Por Mauro Santayana, no Jornal do Brasil
O Supremo Tribunal Federal dá início, hoje, ao julgamento da descriminalização do porte de drogas para uso próprio. Organizações contra e a favor da descriminalização – e sobre essa questão não há unanimidade sequer entre os próprios policiais – devem se manifestar.
Será debatido o princípio de que o porte de drogas, tipificado no Artigo 28 da Lei de Drogas (Lei 11.343/2006), não deveria ser configurado crime, por não gerar conduta lesiva a terceiros, e o de que a tipificação ofende princípios constitucionais, como o da intimidade e o da liberdade individual.
Uma Nação – e um Judiciário – conivente com os grandes fabricantes de bebidas alcoólicas, que permite a veiculação de sua publicidade na televisão, com apelos claramente voltados para a juventude, não tem o direito moral de reprimir, de forma hipócrita e intransigente, usuários de drogas que frequentemente começam a se abrir para o vício com a primeira latinha de cerveja, em festas de adolescentes.
O que está em discussão é se queremos nos transformar em uma sociedade democrática e moderna, ou continuar avançando no processo de transformação do país em um estado policial, institucionalizando, na prática, em pleno século XXI, o retorno aos tempos do poder direto, absoluto, dos Capitães do Mato, que vigia sobre amplas camadas da sociedade brasileira até o final do século XIX.
É preciso, sim, definir a quantidade de droga que caracteriza o tráfico, e tornar obrigatório o exame químico das substâncias apreendidas – já que muita gente hoje vai para a cadeia, ocupando uma vaga que poderia estar destinada a presos de alta periculosidade – por estar vendendo ou portando pó de mármore misturado com anfetamina com prazo vencido desviada de farmácias.

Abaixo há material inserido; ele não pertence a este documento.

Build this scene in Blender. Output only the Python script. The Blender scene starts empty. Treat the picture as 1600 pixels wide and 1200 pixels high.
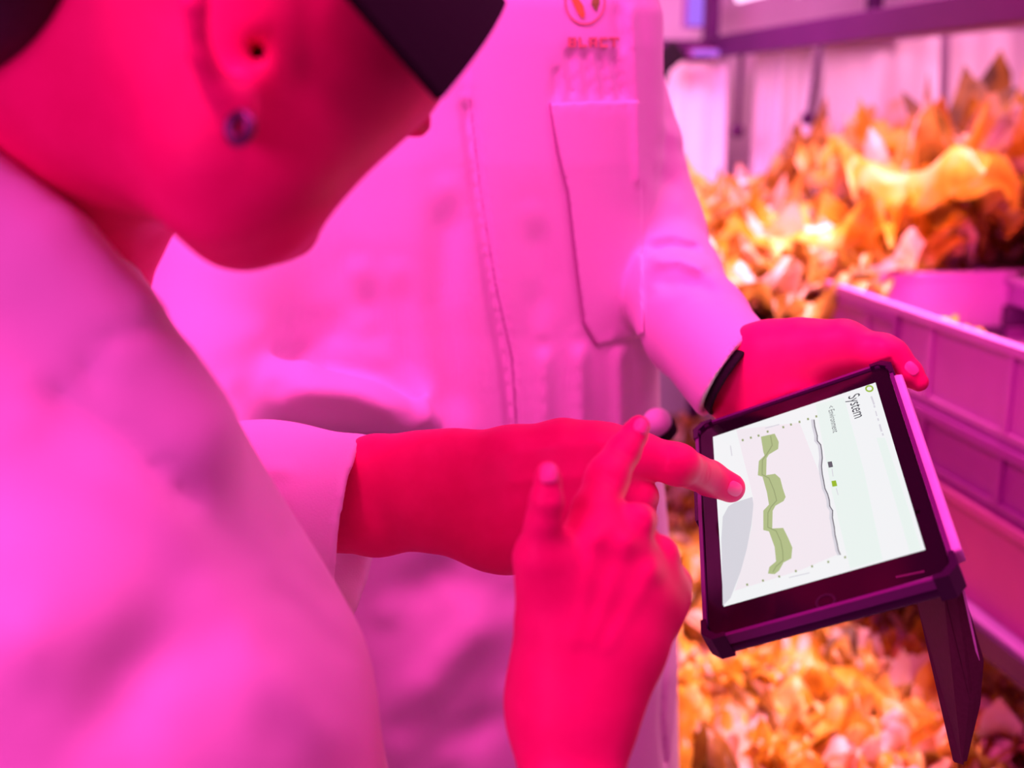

Ao regulamentar e normatizar o porte de drogas, abrindo caminho para sua comercialização sob supervisão do Estado, o STF pode, se quiser, evitar milhares de prisões e de mortes desnecessárias (mais de 40% dos presos estão detidos sem julgamento e a nossa polícia é das que mais matam no mundo, mas os crimes continuam aumentando ano a ano), diminuindo o poder do tráfico, a corrupção e a violência policial, que levam a assassinatos como o da juíza Patricia Acioli, no Rio de Janeiro, ou a prisões como a dos soldados da ROTA suspeitos de execução neste mês em Osasco, e, por extensão, a chacinas animalescas como a que se viu há poucos dias no estado de São Paulo.
Mas, acima de tudo, pode – lembrando que uma Suprema Corte julga para a posteridade – fazer justiça, evitando que uma “lei”, do jeito que está, totalmente “flexível” e “camaleônica”, seja aplicada a qualquer cidadão sem nenhuma regra comum de definição do “crime”, ou de isonomia, tendo como único e exclusivo critério o humor circunstancial, o estado de espírito, o que estiver passando pela cabeça, o único arbítrio, e, eventualmente, os interesses pessoais, subjetivos e difusos, de quem a estiver aplicando – detendo, punindo, “julgando”, levando, quase que em última instância, à condenação, para efeito prático, do usuário – no momento do “flagrante”.